┏━━
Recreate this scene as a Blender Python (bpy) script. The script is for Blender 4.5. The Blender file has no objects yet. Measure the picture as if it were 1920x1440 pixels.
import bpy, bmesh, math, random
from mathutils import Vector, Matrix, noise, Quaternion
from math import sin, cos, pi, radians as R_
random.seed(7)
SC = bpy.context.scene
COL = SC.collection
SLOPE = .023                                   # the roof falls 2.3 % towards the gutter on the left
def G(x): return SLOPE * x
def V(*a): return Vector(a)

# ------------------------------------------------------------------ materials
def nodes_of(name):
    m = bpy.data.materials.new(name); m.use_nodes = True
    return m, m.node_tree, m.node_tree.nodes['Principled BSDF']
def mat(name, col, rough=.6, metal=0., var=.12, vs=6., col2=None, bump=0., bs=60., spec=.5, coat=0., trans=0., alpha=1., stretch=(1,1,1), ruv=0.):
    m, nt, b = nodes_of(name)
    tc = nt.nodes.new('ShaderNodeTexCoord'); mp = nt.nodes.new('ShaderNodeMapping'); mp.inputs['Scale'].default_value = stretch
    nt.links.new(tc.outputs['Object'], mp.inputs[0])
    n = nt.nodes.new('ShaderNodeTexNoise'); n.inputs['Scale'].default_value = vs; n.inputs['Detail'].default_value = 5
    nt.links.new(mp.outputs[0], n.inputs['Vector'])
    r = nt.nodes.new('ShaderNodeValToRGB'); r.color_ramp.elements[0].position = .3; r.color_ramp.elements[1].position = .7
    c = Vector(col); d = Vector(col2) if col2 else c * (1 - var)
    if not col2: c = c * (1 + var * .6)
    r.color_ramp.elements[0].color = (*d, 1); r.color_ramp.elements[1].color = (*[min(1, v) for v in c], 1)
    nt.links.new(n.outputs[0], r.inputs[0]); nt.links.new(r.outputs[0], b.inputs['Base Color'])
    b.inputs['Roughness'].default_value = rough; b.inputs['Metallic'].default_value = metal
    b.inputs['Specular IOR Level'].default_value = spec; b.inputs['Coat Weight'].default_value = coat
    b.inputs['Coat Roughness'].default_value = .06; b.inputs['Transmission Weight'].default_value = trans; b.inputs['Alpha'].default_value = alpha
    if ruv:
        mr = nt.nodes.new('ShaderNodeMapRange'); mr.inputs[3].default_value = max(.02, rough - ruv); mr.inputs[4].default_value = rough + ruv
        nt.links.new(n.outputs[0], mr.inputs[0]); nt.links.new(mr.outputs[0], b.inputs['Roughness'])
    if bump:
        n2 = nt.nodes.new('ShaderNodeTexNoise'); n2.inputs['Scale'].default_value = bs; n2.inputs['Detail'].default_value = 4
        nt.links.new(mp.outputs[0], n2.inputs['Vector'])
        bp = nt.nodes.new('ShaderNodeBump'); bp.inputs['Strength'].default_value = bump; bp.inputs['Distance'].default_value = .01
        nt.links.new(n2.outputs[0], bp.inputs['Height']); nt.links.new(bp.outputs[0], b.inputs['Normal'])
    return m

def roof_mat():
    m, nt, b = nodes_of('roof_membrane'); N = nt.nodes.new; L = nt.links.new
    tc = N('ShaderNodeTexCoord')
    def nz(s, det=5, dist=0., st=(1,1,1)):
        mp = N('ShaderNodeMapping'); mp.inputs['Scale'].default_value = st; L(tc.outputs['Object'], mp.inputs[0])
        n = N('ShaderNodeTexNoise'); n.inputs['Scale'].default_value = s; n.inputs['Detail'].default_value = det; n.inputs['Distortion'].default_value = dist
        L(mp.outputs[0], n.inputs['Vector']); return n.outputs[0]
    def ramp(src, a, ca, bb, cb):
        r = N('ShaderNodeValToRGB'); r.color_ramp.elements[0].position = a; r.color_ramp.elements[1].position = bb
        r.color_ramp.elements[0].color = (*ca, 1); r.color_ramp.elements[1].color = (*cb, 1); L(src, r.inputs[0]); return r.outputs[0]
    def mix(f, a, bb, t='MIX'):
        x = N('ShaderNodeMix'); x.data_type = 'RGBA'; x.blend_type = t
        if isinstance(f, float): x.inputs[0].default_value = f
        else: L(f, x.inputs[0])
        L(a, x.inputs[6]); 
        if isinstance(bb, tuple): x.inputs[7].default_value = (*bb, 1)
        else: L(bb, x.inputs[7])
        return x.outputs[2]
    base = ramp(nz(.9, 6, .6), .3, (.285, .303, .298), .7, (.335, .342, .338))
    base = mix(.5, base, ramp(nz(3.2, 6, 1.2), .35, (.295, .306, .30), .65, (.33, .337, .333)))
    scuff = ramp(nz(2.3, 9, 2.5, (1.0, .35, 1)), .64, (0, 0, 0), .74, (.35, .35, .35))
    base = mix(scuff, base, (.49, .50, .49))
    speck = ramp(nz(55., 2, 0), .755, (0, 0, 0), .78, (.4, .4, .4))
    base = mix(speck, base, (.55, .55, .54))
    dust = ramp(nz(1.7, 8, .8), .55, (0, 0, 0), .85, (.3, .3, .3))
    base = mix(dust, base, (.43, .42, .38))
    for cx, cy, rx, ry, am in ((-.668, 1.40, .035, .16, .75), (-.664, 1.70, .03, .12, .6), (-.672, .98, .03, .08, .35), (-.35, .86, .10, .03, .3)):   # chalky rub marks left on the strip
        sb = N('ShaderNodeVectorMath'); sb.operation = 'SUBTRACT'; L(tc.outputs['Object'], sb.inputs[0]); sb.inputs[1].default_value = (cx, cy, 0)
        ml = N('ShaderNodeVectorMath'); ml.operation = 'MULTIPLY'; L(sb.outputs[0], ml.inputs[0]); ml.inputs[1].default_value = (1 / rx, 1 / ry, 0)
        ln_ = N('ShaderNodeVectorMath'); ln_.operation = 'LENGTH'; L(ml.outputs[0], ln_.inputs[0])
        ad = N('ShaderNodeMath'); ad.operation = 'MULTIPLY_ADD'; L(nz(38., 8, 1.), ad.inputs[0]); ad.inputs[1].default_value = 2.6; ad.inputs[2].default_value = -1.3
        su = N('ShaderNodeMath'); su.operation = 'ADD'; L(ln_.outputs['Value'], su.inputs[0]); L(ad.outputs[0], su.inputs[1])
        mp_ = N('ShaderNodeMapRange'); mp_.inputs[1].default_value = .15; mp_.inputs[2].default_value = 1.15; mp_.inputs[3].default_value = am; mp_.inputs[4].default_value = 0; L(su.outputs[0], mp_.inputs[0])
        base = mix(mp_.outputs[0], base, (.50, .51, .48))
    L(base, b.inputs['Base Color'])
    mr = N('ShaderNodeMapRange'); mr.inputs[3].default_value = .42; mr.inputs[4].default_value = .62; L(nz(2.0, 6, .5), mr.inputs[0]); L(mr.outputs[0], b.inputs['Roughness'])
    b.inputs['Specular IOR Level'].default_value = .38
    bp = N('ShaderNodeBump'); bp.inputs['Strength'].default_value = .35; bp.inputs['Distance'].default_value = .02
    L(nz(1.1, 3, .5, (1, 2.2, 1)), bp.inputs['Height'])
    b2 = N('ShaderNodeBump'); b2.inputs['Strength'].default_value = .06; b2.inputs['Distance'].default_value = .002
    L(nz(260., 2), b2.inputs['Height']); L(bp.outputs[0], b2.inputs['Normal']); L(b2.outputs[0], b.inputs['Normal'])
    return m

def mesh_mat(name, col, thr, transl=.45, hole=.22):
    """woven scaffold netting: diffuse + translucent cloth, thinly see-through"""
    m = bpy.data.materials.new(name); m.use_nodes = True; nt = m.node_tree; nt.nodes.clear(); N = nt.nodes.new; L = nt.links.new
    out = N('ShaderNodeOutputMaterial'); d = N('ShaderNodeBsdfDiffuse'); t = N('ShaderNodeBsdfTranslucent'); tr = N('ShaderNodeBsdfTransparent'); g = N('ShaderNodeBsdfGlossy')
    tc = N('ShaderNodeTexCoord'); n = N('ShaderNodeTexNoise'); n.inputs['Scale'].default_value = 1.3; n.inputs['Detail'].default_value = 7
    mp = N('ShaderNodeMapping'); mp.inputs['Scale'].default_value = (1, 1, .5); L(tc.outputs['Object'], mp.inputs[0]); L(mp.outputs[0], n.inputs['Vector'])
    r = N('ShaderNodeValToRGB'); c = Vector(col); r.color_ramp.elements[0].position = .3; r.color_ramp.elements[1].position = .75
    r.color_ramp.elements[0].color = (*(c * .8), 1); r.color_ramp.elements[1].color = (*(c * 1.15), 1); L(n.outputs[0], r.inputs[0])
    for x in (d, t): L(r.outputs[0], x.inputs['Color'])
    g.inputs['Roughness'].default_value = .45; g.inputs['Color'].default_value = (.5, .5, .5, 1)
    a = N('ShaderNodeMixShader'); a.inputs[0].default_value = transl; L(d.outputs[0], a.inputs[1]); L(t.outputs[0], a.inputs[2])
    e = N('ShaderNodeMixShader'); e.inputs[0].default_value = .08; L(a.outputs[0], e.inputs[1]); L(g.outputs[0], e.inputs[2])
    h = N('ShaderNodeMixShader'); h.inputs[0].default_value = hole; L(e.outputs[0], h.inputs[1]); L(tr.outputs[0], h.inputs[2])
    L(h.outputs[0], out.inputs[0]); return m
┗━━
=== To be done ===
Every line holding "scene" should be copied out.

=== The response ===
Recreate this scene as a Blender Python (bpy) script. The script is for Blender 4.5. The Blender file has no objects yet. Measure the picture as if it were 1920x1440 pixels.
SC = bpy.context.scene